I think I can explain this. It looks like I'm turning into "that one guy who always answers when people have questions about geometry" .muzik wrote:I can't be the only one who finds it weird and confusing that there exists no star polyhedron {5/2,5/2}?
Wikipedia says it counts as a failed star polyhedron, since it doesn't eventually close.
I used to find the nonexistence of {5/2, 5/2} weird and confusing too, but it's really no stranger than the fact that {5/2, 4} doesn't exist. It just appears that it might because all of the subsymmetries implied by the Schlafli symbol (pentagonal and digonal/rectangular) exist as subsymmetries of dodecahedral symmetry.
Any nonconvex uniform polytope that has a kaleidoscopic (Wythoffian) construction--and therefore a Coxeter diagram--and does not overlap itself infinitely, must have a symmetry describable by a convex kaleidoscopic consruction (proof?). This means that nonconvex regular polytopes never "make" their own symmetry, they always follow the symmetries of convex polytopes. In this case, {5/2, 3} and {5/2, 5} both happen to close under the symmetry of {5, 3}, icosahedral symmetry. {5/2, 5/2}, however, does not, and there is no other symmetry that it can close under, as it would need to have a pentagonal subsymmetry. This is also why the only regular hyperbolic star tessellations are {n/2, n} and {n, n/2} for odd n greater than 6, as these are the only kaleidoscopic constructions that lend themselves to regular polytopes and a regular symmetry, namely {n, 3}.
Another way to think of it is that it doesn't exist because its conjugate* would be {5, 5}, which is hyperbolic and obviously doesn't close either.
Finding all the possible Coxeter diagrams that close under a certain symmetry is difficult (for me), but it can be done by realizing that their omnitruncates** are all facetings*** of each other if given the right edge lengths; each ring in the Coxeter diagram represents a different type of edge, and the edges of each type can have their length changed independently of those of any other type.

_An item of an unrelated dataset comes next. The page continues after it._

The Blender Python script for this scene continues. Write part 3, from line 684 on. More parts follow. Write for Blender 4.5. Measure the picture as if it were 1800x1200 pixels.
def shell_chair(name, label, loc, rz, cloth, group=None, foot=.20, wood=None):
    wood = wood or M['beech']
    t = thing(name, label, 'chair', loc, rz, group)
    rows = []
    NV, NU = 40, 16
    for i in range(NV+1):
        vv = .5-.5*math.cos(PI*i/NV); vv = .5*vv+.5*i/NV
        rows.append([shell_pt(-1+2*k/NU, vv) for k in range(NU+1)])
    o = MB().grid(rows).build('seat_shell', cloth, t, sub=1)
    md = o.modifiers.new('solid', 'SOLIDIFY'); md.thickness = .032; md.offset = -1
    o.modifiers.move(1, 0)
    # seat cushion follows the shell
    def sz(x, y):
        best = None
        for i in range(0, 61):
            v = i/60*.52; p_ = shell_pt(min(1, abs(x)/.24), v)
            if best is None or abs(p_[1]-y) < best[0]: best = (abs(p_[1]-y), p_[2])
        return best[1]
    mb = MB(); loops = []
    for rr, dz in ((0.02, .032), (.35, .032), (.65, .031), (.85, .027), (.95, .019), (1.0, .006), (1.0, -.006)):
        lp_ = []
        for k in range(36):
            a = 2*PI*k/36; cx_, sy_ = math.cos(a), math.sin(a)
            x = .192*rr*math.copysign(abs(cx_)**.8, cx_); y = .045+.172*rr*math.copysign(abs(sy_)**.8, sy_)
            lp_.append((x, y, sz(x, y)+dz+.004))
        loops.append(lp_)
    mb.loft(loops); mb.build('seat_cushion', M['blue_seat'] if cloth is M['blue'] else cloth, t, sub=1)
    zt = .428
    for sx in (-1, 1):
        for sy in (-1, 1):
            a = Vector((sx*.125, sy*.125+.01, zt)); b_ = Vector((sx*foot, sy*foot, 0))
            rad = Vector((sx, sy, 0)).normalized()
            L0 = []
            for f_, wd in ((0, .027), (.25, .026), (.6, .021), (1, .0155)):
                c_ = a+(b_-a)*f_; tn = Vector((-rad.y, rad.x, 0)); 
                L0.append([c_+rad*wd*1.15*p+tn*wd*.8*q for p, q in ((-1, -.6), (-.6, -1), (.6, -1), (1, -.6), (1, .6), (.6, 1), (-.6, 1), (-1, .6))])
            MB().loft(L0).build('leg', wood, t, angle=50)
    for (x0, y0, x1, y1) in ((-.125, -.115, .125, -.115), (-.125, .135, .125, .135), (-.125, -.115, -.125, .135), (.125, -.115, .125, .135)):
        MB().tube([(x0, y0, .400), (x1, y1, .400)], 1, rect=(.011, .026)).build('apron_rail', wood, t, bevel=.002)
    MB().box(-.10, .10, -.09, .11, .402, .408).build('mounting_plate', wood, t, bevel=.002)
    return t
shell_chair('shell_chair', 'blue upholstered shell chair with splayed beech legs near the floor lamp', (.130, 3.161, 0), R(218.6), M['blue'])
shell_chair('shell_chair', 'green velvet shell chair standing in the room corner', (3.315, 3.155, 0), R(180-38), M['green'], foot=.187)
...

Dr. Richard Klitzing has a better way to find these, by "adding" the Coxeter diagrams (called Dynkin diagrams on the website), but I can't really understand it. It is described here: https://bendwavy.org/klitzing/explain/schwarz.htm
*A conjugate of a uniform polytope is one that, roughly, can be constructed by taking regular polygonal subsymmetries (usually on the faces or face figures, which are vertices in 3D) and "wrapping" the symmetry a different number of times. For example, the great dodecahedron {5, 5/2} can have its pentagonal faces doubly wrapped into pentagrammic faces and its pentagrammic vertex figures doubly wrapped into pentagonal ones. This produces the small stellated dodecahedron {5/2, 5}, thus the great dodecahedron and small stellated dodecahedron are conjugates. Taking a polytope's conjugate changes the circumradius and coordinates into their algebraic conjugates; numbers that are roots of the same polynomial.
It is also worth noting that the pentagonal faces and the pentagrammic vertices of the great dodecahedron must change together, as they can be "paired up"; each face lies directly under a vertex. On the other hand, in the square tiling {4, 4} (for example), squares and square-symmetry vertices cannot be paired up, meaning that they can be re-wound independently of each other. If the squares and/or vertices get re-wound thrice, it could lead to {4/3, 4}, {4, 4/3}, or {4/3, 4/3}--but these are all also the square tiling, so this creates no new tessellations.
**The omnitruncate of a Coxeter diagram is the shape made when every node in the diagram is ringed.
***Faceting: a polytope which shares the same vertices as another polytope.